Desolada pureza

'La vida nos conoce'. Javier Salvago. Prólogo y selección de Juan Bonilla. Renacimiento. Sevilla, 2011. 240 páginas. 12 euros.

Manuel Gregorio González

14 de septiembre 2011 - 05:00

En las páginas que abren que esta antología, que incluye el poemario inédito Nada importa nada, Juan Bonilla precisa el linaje poético de Javier Salvago: Bécquer y Manuel Machado. A esta nómina quizá cabría añadir el vago magisterio de Jaime Gil de Biedma y un cierto Luis Cernuda. No obstante, lo subrayado en el prólogo, más que el número de los precedentes, es la ausencia de retórica, la sencilla amargura con que ambos poetas, y Salvago con ellos, han resumido el mundo. Aun así, en Salvago hallamos una categoría infrecuente en sus maestros: si Bécquer fue solemne, si Machado se arropó con una elegante desgana, en Salvago es el humor aquello que concita, que anuda el hato frágil, engañoso, disperso de sus recuerdos.

No es fácil explicar esta presencia del humor en la poesía de Salvago. Quienes hayan leído sus Variaciones y reincidencias conocerán el franco escepticismo, la severa derrota (del hombre, del amor, de los remotos sueños) que allí medra. Quiere esto decir que la obra de Salvago, al contrario que en Bécquer, no desplaza la salvación a otra esfera del cosmos. Cuanto vemos, cuanto hay, es cuanto existe. Sin embargo, esta certeza última, tan presente en su obra, es la que permite, al cabo, el gozo modesto, fútil, quizá exiguo, de la propia existencia. El hombre, así, para Salvago, se aparece como la suma de dos términos opuestos: lo que la vida prometió y lo que la vida otorga. Sobre esta falla, de amplitud creciente, se abre su humorismo; sobre esa predecible injuria se sustenta un concepto compasivo de lo humano. Una compasión, en cualquier caso, que no nace del infortunio concreto, del dolor excepcional o la injusticia notoria. La compasión, la ternura, la pudorosa aflicción que destilan estas páginas, surge del repetido equívoco con que el hombre ha querido definir, no la realidad, sino el predecible número de sus sueños: el Amor, la Justicia, la Felicidad y todo aquello que promete la palabra Siempre.

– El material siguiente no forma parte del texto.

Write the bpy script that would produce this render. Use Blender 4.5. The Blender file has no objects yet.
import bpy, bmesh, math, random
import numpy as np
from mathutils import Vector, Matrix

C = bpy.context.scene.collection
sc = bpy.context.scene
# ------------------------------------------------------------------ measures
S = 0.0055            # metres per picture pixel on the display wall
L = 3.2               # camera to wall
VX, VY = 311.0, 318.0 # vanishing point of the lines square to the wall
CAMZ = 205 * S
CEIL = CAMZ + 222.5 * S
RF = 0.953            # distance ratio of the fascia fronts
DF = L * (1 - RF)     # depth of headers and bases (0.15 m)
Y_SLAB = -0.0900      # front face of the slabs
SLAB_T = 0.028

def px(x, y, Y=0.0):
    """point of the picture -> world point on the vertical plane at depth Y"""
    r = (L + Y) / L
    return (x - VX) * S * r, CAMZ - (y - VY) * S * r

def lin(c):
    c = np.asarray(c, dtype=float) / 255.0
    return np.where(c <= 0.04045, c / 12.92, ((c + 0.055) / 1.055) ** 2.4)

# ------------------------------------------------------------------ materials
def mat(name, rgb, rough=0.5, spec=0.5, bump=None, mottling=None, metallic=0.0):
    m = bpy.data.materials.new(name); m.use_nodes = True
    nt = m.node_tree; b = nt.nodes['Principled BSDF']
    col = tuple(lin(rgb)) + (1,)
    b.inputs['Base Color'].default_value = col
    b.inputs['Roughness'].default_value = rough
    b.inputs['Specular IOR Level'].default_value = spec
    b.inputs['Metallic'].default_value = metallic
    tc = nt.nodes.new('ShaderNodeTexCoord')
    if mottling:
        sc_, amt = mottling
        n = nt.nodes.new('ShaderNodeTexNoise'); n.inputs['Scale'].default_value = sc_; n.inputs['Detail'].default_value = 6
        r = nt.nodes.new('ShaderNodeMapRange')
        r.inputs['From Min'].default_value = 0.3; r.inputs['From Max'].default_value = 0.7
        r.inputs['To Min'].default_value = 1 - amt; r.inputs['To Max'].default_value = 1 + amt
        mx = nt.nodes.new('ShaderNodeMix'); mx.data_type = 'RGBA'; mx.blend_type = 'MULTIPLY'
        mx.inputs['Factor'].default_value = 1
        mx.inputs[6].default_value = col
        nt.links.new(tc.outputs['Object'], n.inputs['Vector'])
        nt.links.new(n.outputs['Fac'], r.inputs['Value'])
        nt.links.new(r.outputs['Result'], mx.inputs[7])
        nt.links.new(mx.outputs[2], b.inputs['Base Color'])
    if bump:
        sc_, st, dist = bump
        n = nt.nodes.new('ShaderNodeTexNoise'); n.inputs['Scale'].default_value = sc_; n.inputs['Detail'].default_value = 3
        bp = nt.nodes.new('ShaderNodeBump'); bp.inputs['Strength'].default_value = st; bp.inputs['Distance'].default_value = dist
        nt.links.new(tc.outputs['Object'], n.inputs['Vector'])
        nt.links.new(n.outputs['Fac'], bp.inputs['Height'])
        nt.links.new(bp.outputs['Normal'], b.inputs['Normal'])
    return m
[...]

En otra ocasión he dicho que Javier Salvago representaba, en cierto modo, la figura del Ángel Caído. Y ello no por la lectura religiosa o el sesgo metafísico, ausentes por completo de su obra. Si la poesía de Salvago se aproxima al viejo mito luciferino es por la expresa narración de esta Caída. Para aquél que ambicionó la totalidad del orbe, no basta el patrimonio de unas pálidas ruinas. Para quien intuyó, iniciada la infancia, el misterio y la umbría del Paraíso, no será suficiente la perenne fatiga de ser hombre. Ser hombre, al cabo, es allegarse a la pureza: una pureza despojada de sueños, y unos sueños en los que la infancia brilla, acaso, como una estrella extinta.